Considérant qu’il résulte de l’instruction que la plus-value nette imposable en 1986 réalisée par la société Jardins et Loisirs s’est élevée après redressement au montant non contesté de 664 140 F, correspondant à une imposition de 166 035 F au taux réduit de 25 % en faveur duquel la société avait opté ; qu’il est constant que la société n’a inscrit aucune somme, au cours de l’exercice clos en 1987, au crédit de la réserve spéciale prévue par les dispositions précitées de l’article 209 quater-1 du code ; que le prélèvement opéré sur cette réserve doit être regardé comme distribué et assujetti à l’impôt sur les sociétés dû au titre de 1987, et non de 1986 comme le soutient à tort la société ; que le moyen tiré de ce qu’il n’y aurait eu en fait aucun prélèvement sur une réserve qui n’était pas dotée est inopérant ; qu’il suit de là que le ministre est fondé à demander le rétablissement de l’imposition litigieuse ; que, toutefois, il limite sa demande au rétablissement à raison d’une assiette de 289 740 F ; qu’il y a lieu de faire droit à ces conclusions ;

Considérant qu’il résulte de ce qui précède que le MINISTRE DU BUDGET est fondé à soutenir que c’est à tort que, par le jugement attaqué, le Tribunal administratif d’Orléans a accordé à la société Jardins et Loisirs la décharge de la cotisation supplémentaire d’impôt sur les sociétés à laquelle elle a été assujettie au titre de 1987 ;

Article 1er – Le jugement en date du 28 juillet 1992 du Tribunal administratif d’Orléans est annulé en tant qu’il décharge la société Jardins et Loisirs de la cotisation supplémentaire d’impôt sur les sociétés à laquelle elle a été assujettie au titre de l’année 1987.

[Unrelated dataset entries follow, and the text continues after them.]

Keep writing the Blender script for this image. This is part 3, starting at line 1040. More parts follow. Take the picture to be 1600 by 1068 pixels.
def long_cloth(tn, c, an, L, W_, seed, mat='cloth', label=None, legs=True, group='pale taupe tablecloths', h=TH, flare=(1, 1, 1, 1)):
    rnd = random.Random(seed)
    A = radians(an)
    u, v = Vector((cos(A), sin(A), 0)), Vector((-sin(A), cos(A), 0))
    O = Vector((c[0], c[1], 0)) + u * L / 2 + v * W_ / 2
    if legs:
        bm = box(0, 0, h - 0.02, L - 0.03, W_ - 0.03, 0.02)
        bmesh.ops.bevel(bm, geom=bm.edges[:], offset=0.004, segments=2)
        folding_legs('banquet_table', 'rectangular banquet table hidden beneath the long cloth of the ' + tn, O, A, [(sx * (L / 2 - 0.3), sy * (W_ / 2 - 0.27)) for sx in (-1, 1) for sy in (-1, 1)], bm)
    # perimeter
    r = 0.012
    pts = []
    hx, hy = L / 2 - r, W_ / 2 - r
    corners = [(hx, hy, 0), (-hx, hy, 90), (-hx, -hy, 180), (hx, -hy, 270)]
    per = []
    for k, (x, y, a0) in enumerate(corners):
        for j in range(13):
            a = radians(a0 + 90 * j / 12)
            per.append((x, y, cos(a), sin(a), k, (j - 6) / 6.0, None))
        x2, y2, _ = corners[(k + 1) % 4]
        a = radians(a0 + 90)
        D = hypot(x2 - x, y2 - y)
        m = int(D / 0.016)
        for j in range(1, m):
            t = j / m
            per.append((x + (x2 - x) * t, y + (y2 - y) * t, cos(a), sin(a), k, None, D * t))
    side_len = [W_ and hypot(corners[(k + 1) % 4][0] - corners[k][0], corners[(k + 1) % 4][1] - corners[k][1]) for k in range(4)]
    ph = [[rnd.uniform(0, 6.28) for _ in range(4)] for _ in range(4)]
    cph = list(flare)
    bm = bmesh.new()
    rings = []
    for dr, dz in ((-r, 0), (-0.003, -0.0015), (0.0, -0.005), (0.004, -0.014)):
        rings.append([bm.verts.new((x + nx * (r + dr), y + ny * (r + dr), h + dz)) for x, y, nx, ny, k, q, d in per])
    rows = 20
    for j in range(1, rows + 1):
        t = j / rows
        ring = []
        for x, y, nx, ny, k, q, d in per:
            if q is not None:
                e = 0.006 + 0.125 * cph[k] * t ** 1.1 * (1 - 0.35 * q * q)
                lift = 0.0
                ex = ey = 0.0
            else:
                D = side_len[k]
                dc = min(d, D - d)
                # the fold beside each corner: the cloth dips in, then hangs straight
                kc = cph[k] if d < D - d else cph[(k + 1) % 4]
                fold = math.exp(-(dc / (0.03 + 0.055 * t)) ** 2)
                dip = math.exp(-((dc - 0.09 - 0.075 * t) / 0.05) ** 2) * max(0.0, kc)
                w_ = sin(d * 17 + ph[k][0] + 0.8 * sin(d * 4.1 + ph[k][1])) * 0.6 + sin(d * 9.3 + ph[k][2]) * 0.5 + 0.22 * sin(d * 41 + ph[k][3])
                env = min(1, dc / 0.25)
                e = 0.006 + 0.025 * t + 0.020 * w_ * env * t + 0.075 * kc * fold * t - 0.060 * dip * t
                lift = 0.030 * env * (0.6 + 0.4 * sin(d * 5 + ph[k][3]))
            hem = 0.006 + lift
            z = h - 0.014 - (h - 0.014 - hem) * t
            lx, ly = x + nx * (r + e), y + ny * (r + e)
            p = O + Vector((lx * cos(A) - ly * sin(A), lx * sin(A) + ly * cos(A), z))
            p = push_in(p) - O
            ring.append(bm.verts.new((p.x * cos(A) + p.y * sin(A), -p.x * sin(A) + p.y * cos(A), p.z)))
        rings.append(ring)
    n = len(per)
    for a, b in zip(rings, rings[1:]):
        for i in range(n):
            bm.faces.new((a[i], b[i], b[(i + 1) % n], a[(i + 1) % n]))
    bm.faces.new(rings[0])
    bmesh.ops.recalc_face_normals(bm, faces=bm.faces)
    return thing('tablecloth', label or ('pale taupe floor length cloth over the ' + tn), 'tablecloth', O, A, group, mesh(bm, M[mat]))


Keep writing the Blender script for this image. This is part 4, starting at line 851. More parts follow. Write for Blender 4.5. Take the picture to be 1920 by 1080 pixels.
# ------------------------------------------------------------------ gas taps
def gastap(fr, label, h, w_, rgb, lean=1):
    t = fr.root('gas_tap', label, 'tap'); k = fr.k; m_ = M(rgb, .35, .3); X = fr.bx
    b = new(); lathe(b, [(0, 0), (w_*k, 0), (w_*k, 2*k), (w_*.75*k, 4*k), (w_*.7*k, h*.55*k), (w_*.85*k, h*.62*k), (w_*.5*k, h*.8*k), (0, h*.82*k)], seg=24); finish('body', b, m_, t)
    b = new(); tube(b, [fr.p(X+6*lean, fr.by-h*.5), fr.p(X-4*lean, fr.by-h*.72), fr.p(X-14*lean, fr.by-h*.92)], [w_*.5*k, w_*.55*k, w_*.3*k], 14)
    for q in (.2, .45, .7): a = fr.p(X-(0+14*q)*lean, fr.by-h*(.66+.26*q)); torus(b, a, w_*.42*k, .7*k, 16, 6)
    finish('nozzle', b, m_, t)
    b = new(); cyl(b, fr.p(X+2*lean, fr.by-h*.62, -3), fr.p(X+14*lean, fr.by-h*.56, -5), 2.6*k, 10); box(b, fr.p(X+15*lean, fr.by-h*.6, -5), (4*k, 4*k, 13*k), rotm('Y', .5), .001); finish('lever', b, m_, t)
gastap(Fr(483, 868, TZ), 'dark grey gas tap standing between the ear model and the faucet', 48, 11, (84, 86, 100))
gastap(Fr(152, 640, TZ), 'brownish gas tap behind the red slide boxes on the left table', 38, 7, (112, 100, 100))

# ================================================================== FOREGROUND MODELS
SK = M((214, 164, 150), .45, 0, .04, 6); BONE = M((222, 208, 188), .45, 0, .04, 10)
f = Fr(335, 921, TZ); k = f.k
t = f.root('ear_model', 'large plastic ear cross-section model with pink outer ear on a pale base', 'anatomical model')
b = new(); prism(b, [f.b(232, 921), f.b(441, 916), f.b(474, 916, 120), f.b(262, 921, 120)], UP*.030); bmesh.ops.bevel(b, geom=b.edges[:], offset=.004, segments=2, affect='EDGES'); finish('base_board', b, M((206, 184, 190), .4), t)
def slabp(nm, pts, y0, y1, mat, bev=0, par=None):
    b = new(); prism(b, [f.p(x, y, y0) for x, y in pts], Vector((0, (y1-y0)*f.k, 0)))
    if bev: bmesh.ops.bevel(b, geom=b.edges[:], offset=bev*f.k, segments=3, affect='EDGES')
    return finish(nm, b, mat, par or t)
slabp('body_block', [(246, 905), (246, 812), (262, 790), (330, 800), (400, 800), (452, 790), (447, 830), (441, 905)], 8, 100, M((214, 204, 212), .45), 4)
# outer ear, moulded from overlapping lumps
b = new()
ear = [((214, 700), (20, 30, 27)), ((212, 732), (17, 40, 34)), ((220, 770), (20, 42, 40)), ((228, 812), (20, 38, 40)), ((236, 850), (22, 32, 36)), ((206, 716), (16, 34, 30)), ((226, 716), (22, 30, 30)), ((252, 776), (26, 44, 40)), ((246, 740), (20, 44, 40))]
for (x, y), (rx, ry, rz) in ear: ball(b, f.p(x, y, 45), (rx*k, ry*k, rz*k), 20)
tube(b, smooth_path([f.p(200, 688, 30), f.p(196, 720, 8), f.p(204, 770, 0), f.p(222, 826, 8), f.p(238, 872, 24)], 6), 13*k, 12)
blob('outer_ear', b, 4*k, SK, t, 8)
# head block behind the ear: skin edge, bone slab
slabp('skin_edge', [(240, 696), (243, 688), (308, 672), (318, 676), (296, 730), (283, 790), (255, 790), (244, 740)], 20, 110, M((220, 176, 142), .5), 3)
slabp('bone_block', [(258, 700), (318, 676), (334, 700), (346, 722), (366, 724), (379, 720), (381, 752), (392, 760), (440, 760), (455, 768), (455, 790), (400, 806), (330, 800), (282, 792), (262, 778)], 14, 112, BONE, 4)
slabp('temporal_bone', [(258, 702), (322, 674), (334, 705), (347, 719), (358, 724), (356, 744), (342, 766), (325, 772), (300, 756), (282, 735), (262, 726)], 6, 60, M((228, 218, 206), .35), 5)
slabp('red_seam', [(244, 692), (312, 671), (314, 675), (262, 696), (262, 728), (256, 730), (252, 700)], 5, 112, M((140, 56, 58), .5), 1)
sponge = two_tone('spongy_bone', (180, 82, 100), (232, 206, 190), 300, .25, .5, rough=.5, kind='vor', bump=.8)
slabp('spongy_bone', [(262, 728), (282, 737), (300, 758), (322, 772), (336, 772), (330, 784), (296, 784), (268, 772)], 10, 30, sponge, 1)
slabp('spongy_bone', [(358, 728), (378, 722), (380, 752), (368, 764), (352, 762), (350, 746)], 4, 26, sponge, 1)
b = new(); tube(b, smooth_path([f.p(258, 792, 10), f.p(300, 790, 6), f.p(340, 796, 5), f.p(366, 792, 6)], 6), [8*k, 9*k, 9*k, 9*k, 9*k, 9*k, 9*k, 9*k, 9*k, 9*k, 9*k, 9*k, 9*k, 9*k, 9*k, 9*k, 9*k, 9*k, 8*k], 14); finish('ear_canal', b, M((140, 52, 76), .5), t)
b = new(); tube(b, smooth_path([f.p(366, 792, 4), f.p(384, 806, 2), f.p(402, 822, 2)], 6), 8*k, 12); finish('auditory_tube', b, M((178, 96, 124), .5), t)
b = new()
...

Article 2 – La cotisation supplémentaire d’impôt sur les sociétés assignée à la société Jardins et Loisirs au titre de 1987 est remise à sa charge à raison d’une base d’imposition de deux cent quatre vingt neuf mille sept cent quarante francs (289 740 F).

Article 3 – Le présent arrêt sera notifié au MINISTRE DU BUDGET et à la société Jardins et Loisirs.